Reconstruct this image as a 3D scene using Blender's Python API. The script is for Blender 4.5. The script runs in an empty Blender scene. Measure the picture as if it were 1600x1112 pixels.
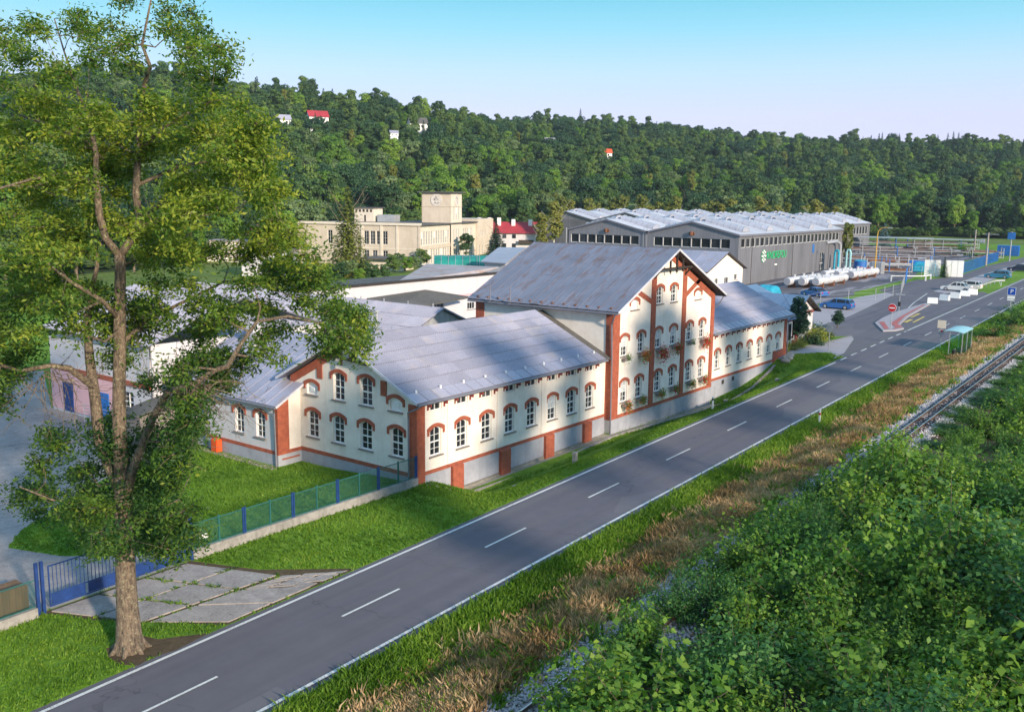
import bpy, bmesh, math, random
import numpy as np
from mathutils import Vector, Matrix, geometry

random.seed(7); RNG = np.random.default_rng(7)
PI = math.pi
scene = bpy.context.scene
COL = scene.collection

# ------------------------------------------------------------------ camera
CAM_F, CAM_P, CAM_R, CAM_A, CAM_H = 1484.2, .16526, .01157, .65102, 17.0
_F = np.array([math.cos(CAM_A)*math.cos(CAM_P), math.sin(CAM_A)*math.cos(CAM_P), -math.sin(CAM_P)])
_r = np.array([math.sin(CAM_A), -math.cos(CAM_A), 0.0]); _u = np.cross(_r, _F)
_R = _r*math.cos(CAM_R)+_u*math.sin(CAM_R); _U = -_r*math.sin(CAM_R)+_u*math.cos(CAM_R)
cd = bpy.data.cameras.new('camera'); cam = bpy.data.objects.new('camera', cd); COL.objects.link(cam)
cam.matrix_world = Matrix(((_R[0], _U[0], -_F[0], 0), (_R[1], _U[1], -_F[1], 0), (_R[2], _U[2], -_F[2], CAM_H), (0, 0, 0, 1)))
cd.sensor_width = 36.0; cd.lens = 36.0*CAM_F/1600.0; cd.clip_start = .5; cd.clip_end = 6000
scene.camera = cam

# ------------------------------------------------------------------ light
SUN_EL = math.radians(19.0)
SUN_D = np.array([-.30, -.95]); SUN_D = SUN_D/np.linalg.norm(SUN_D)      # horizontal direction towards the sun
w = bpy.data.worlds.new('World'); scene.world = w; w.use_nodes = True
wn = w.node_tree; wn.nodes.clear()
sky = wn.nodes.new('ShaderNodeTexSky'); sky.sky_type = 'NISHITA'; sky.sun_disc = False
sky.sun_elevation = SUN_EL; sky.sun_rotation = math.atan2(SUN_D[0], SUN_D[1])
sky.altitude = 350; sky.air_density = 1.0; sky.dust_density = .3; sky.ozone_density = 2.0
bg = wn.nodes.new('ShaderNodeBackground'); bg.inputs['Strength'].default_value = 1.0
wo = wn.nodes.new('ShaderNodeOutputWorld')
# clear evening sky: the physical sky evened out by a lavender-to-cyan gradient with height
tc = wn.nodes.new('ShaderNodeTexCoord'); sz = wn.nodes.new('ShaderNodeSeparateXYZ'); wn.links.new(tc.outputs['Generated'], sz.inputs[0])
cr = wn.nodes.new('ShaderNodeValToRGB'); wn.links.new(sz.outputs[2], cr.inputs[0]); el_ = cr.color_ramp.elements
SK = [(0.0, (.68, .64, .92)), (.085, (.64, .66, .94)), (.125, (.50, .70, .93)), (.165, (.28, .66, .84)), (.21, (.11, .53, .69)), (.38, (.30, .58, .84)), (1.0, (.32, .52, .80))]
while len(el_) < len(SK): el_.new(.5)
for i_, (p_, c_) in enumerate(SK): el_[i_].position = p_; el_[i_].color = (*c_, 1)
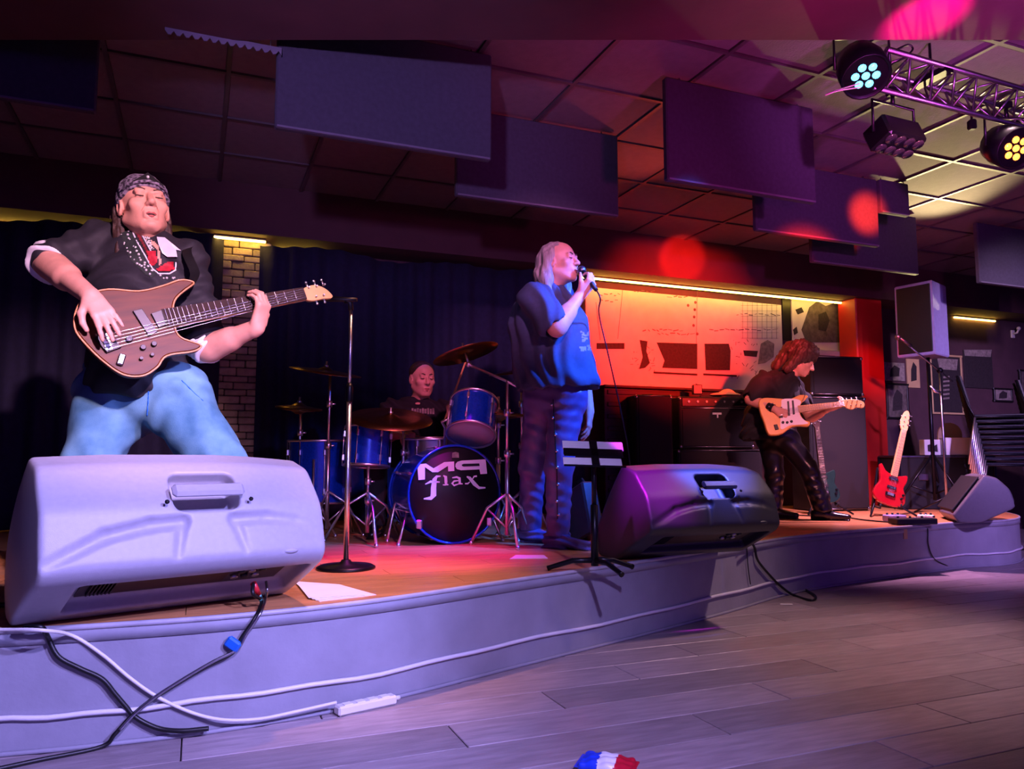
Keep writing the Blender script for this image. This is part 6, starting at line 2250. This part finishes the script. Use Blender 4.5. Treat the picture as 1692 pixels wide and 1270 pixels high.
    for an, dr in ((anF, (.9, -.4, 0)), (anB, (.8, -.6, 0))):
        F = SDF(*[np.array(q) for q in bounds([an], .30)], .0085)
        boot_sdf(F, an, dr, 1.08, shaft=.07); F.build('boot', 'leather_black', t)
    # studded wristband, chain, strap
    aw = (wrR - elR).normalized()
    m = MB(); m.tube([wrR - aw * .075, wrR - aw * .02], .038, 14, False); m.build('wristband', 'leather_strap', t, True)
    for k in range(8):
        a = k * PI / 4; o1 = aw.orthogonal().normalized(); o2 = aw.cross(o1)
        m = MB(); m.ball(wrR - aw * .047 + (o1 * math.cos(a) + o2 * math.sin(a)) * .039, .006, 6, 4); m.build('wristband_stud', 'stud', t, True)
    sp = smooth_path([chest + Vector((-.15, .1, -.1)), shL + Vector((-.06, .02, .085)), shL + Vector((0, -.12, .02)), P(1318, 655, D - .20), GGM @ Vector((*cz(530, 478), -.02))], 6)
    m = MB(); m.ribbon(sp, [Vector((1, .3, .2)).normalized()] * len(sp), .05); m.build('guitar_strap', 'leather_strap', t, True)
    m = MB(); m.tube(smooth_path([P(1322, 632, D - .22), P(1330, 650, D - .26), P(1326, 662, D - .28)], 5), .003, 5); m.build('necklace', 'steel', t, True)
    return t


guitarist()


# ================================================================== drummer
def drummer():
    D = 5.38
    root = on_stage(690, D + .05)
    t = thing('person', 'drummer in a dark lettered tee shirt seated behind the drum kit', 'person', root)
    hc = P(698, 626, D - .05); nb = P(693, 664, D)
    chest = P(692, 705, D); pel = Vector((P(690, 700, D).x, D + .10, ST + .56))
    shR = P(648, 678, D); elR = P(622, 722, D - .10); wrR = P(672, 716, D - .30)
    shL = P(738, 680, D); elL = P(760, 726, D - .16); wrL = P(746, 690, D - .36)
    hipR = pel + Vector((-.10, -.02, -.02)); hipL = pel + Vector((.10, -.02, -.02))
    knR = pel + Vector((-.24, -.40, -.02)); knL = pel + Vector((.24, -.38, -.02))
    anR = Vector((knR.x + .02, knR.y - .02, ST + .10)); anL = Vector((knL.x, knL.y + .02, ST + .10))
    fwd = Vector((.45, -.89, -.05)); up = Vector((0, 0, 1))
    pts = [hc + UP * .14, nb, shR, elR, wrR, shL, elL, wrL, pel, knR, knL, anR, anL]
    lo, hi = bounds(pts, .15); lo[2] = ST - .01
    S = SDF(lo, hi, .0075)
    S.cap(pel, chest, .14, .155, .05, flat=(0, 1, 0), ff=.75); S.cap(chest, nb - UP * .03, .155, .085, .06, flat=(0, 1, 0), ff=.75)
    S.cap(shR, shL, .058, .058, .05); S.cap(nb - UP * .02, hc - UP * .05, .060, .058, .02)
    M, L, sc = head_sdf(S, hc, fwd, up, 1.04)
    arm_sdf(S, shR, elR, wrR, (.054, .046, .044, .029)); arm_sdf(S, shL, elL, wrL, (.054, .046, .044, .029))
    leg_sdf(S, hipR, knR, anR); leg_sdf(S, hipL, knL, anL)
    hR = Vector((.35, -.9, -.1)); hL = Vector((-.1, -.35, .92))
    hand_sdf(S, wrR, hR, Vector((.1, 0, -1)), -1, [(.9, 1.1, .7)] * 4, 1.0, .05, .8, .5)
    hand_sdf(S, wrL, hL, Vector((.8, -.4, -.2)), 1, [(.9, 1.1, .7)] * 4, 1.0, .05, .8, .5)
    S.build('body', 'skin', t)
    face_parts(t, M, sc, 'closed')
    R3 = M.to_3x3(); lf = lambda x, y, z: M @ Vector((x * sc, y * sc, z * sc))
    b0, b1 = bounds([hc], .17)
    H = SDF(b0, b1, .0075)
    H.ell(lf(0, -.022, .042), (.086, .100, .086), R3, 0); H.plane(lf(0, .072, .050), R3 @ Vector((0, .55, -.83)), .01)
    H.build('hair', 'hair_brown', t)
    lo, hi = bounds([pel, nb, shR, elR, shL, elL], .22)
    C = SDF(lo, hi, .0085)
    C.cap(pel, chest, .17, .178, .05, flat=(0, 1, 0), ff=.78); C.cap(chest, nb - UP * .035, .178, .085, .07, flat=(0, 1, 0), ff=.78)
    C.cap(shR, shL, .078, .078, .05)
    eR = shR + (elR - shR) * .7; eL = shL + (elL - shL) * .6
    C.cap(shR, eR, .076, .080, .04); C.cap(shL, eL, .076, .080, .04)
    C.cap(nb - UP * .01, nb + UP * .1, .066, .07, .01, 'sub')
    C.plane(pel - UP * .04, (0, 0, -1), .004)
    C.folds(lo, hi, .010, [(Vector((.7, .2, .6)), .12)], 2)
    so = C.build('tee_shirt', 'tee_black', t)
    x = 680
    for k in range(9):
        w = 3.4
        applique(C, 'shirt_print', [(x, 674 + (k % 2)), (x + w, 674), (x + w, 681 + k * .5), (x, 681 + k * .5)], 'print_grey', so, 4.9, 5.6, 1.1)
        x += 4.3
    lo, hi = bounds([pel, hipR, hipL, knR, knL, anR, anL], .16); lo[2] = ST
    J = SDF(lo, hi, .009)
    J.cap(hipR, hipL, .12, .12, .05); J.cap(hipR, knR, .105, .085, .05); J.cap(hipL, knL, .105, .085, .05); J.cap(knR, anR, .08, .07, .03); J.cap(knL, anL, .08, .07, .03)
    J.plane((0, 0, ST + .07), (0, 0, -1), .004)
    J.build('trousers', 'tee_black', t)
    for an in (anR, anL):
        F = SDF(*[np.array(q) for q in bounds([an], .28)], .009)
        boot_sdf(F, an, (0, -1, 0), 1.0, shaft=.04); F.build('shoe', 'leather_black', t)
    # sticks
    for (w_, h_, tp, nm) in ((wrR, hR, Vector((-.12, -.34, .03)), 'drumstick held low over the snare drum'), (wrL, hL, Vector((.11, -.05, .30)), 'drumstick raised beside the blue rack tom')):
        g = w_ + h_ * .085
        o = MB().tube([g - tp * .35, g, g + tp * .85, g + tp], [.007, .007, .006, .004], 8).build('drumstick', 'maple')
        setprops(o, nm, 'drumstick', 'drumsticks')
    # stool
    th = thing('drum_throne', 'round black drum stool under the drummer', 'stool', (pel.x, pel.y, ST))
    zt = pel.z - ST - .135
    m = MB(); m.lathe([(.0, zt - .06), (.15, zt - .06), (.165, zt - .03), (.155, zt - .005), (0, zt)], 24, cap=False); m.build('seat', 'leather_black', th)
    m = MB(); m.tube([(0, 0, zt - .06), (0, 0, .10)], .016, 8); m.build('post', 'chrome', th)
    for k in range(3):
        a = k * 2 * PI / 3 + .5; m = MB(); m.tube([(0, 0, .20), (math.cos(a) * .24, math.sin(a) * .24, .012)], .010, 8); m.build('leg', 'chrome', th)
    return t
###
• What you are asked to do: Please return, exactly as written, the lines from the first line of the records above through the line containing "scene.camera = cam", both included, leaving out any pictures.

• Task result:
Reconstruct this image as a 3D scene using Blender's Python API. The script is for Blender 4.5. The script runs in an empty Blender scene. Measure the picture as if it were 1600x1112 pixels.
import bpy, bmesh, math, random
import numpy as np
from mathutils import Vector, Matrix, geometry

random.seed(7); RNG = np.random.default_rng(7)
PI = math.pi
scene = bpy.context.scene
COL = scene.collection

# ------------------------------------------------------------------ camera
CAM_F, CAM_P, CAM_R, CAM_A, CAM_H = 1484.2, .16526, .01157, .65102, 17.0
_F = np.array([math.cos(CAM_A)*math.cos(CAM_P), math.sin(CAM_A)*math.cos(CAM_P), -math.sin(CAM_P)])
_r = np.array([math.sin(CAM_A), -math.cos(CAM_A), 0.0]); _u = np.cross(_r, _F)
_R = _r*math.cos(CAM_R)+_u*math.sin(CAM_R); _U = -_r*math.sin(CAM_R)+_u*math.cos(CAM_R)
cd = bpy.data.cameras.new('camera'); cam = bpy.data.objects.new('camera', cd); COL.objects.link(cam)
cam.matrix_world = Matrix(((_R[0], _U[0], -_F[0], 0), (_R[1], _U[1], -_F[1], 0), (_R[2], _U[2], -_F[2], CAM_H), (0, 0, 0, 1)))
cd.sensor_width = 36.0; cd.lens = 36.0*CAM_F/1600.0; cd.clip_start = .5; cd.clip_end = 6000
scene.camera = cam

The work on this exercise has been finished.